Shipbuilder Loans Leaking into Bank Earnings and Asset Quality

As the financial condition of shipbuilders deteriorated, Korean banks increased their provisions for loan losses in 2015 to $10 billion from $7.8 billion in the prior year. This resulted in a significant decline in the average return on assets (ROA) to 0.16%, less than half the level of the prior year. Over the last several years the ROA was very low as Table 1 indicates. This is due in part to the low interest rate environment driven by the Bank of Korea’s easing of its policy rate (beginning in mid-2012) to a historical low of 1.5%. Further, the average ROA in 2013 is similar to 2015 as shipbuilders’ losses on ship construction projects lowered earnings. Korean banks still have ample capital buffers to absorb expected losses, however, with capital ratios well above Basel III capital standards.
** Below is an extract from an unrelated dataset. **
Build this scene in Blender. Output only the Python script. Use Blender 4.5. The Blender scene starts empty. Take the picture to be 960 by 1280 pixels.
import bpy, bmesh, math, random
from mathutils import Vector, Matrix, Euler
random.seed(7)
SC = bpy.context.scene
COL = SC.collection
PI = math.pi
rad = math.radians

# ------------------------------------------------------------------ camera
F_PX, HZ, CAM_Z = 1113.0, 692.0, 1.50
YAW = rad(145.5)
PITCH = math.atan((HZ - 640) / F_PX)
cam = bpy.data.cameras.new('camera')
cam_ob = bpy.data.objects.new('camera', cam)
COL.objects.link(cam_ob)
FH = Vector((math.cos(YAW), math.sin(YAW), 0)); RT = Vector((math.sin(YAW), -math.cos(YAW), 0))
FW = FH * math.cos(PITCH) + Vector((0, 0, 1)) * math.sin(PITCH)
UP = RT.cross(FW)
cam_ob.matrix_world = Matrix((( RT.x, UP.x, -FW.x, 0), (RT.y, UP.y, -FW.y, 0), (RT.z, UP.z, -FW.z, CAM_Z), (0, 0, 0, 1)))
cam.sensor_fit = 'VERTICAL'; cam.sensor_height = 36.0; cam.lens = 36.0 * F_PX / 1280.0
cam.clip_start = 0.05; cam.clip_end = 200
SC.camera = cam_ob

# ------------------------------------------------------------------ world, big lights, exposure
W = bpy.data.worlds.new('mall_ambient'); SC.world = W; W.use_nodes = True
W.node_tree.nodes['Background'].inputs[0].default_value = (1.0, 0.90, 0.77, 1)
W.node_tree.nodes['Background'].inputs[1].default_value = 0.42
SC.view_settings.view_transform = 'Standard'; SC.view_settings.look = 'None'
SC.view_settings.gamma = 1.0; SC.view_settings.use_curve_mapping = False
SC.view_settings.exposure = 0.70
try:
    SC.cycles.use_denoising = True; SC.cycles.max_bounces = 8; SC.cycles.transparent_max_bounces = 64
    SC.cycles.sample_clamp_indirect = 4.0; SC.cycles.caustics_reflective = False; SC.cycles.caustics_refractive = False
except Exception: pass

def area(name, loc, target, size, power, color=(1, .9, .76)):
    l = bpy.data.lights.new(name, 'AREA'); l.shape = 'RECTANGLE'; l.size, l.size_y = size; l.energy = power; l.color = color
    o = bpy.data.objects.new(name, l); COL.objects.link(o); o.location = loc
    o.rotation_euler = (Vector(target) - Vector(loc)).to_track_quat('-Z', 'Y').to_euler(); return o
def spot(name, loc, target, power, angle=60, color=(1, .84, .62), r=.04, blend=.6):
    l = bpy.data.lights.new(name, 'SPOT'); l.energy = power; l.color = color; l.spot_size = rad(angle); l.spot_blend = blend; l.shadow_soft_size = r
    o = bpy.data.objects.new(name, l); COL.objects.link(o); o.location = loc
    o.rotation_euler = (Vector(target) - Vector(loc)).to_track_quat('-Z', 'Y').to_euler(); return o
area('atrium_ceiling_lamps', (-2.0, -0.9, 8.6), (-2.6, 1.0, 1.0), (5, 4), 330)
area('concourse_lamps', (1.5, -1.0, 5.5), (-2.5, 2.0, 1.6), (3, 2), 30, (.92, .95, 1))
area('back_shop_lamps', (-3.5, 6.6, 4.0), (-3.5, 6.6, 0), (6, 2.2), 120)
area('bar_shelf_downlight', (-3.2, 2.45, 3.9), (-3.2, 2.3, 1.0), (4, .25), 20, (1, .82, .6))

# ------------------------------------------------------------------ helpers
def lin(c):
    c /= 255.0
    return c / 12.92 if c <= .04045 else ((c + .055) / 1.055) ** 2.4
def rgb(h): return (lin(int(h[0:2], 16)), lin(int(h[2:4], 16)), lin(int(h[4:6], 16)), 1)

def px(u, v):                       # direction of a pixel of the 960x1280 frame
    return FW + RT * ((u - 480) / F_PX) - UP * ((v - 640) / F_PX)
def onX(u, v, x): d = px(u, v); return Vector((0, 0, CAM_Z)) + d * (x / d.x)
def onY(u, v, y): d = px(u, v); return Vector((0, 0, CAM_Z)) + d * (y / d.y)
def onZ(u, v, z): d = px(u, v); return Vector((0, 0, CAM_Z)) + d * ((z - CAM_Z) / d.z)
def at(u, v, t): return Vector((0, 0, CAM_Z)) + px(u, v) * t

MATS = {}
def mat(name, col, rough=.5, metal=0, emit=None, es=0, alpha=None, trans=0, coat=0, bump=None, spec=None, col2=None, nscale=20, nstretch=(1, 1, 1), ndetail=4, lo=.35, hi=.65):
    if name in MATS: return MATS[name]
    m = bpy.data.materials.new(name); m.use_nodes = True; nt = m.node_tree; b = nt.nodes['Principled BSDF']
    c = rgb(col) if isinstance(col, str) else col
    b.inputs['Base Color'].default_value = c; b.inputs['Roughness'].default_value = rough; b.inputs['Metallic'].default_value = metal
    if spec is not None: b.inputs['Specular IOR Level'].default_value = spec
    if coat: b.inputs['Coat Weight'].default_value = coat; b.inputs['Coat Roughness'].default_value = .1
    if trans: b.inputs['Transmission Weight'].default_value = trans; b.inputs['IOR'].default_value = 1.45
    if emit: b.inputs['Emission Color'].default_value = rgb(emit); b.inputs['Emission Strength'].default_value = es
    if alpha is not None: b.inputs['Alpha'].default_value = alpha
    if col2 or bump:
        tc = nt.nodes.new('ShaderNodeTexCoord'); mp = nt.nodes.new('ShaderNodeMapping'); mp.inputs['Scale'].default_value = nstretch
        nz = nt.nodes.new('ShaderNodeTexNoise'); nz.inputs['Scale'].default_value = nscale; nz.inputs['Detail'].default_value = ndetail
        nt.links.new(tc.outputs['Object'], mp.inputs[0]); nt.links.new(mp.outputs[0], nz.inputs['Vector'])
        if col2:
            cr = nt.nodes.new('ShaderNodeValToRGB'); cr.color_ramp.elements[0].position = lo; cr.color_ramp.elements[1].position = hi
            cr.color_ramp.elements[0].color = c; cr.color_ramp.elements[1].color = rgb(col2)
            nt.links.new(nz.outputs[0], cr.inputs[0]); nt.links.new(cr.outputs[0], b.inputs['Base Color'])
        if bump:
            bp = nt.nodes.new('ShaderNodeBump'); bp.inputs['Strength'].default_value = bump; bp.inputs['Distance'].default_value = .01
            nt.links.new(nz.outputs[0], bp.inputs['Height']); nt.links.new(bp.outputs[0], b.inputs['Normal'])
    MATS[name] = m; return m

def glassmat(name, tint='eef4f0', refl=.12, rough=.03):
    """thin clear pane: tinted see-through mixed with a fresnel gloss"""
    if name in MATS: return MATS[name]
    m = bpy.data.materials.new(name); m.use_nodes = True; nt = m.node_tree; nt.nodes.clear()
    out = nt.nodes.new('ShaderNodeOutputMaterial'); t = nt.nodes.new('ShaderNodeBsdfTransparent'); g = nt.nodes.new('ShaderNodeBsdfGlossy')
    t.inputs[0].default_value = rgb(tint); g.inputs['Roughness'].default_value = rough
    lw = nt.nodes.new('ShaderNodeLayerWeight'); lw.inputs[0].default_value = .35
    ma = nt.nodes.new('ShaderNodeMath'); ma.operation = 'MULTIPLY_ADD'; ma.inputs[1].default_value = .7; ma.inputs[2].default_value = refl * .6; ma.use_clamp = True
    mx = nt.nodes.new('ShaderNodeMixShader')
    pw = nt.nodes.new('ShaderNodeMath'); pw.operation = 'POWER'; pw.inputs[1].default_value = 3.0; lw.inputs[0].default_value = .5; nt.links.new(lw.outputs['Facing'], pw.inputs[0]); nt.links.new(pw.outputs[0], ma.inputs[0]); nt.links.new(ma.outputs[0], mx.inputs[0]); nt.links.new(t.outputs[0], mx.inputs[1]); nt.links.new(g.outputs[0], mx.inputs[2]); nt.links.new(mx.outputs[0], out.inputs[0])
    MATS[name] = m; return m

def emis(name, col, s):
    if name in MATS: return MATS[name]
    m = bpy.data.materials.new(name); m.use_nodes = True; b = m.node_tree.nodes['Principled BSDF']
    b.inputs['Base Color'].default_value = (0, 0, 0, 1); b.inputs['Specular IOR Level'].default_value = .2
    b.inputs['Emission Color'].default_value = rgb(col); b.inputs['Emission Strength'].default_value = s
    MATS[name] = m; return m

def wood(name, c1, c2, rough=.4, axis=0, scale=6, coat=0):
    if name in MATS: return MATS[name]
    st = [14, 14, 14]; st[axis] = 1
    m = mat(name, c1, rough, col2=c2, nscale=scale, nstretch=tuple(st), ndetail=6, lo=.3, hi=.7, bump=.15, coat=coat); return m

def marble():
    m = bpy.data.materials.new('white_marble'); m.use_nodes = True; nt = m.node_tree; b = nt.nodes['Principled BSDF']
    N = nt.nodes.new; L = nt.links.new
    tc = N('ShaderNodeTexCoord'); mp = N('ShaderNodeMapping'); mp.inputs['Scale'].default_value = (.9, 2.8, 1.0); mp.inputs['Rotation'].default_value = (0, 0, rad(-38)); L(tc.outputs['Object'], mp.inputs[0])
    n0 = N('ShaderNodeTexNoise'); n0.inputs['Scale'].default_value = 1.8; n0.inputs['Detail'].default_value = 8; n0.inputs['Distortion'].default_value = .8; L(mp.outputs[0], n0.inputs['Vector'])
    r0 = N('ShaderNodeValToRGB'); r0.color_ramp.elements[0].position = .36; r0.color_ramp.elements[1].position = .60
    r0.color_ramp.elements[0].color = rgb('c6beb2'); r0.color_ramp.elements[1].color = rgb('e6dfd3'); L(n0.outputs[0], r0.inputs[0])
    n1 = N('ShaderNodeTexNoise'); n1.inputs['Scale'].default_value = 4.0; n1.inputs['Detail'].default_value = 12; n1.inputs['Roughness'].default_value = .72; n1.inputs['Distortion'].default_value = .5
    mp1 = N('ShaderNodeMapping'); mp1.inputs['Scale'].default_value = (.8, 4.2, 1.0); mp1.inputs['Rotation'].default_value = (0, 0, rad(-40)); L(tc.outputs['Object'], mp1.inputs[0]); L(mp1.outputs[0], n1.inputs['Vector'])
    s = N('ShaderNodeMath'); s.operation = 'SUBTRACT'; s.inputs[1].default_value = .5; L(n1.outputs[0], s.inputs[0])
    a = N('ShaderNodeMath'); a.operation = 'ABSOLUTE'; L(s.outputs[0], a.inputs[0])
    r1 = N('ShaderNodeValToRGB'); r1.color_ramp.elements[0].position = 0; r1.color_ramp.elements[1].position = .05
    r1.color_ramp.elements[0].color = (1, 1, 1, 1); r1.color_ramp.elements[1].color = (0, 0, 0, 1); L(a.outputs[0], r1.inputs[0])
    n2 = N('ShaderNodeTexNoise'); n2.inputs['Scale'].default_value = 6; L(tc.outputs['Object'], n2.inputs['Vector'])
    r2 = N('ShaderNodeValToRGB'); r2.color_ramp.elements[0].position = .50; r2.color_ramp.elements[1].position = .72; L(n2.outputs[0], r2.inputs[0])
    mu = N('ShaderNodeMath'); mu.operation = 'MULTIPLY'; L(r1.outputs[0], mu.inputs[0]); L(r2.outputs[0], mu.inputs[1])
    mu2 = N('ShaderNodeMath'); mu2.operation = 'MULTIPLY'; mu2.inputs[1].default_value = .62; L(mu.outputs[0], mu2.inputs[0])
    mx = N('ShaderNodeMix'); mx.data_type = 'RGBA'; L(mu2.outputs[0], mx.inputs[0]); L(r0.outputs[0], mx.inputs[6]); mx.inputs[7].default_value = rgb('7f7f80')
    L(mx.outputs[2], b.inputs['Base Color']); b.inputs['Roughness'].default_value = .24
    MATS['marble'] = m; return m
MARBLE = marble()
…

As of December 31, 2015, the average common equity tier 1 capital, tier 1 risk-based capital, and total capital ratios were 10.84%, 11.37%, and 13.92%, respectively.

Table 1: Key Banking Sector Earnings, Asset Quality, and Capital Ratios

% 2011 2012 2013 2014 2015
Return on Assets (ROA) 0.66 0.47 0.21 0.31 0.16
Substandard, Doubtful and Loss (SBL) Ratio 1.36 1.33 1.79 1.55 1.71
Common Equity Tier 1 Capital Ratio 11.19 10.83 10.84
Tier 1 Risk-Based Capital Ratio 11.09 11.12 11.79 11.38 11.37
Total Capital Ratio 13.96 14.30 14.53 14.00 13.92

Source: Korea Financial Supervisory Service

Despite the enhanced provisioning, the banking sector has not seen a substantial deterioration in asset quality. As of December 31, 2015, the overall ratio of loans rated substandard, doubtful and loss (SBL ratio) was 1.71%. Notably, the ratios for KDB at 4.55% and Exim at 3.29% were much higher than the industry average due to their exposure to shipbuilders. Even with these asset quality problems, KDB’s and Exim’s regulatory capital ratios remain well above Basel III capital standards. Moreover, the Korean government has a legal obligation to guarantee the solvency of KDB and Exim.

Storms Abate Eventually

The EIA predicts the global oil market will eventually become “relatively balanced” and a draw on inventories should occur by the third quarter of 2017 (Figure 2). Still, a number of geopolitical and economic events could influence the price of oil over the next few quarters. If the EIA’s forecast turns out to be accurate, capital investment is likely to recover, which will help boost revenue for Korea’s shipbuilders and stem further deterioration in banks’ earnings and asset quality. Until then, ample capital levels should keep Korean banks afloat during the current oil storm.

Figure 2: Crude Oil Prices to Remain Relatively Low through 2016 and 2017

Crude Oil Prices to Remain Relatively Low through 2016 and 2017s

Source: U.S. Energy Information Administration

The views expressed here do not necessarily reflect the views of the management of the Federal Reserve Bank of San Francisco or of the Board of Governors of the Federal Reserve System.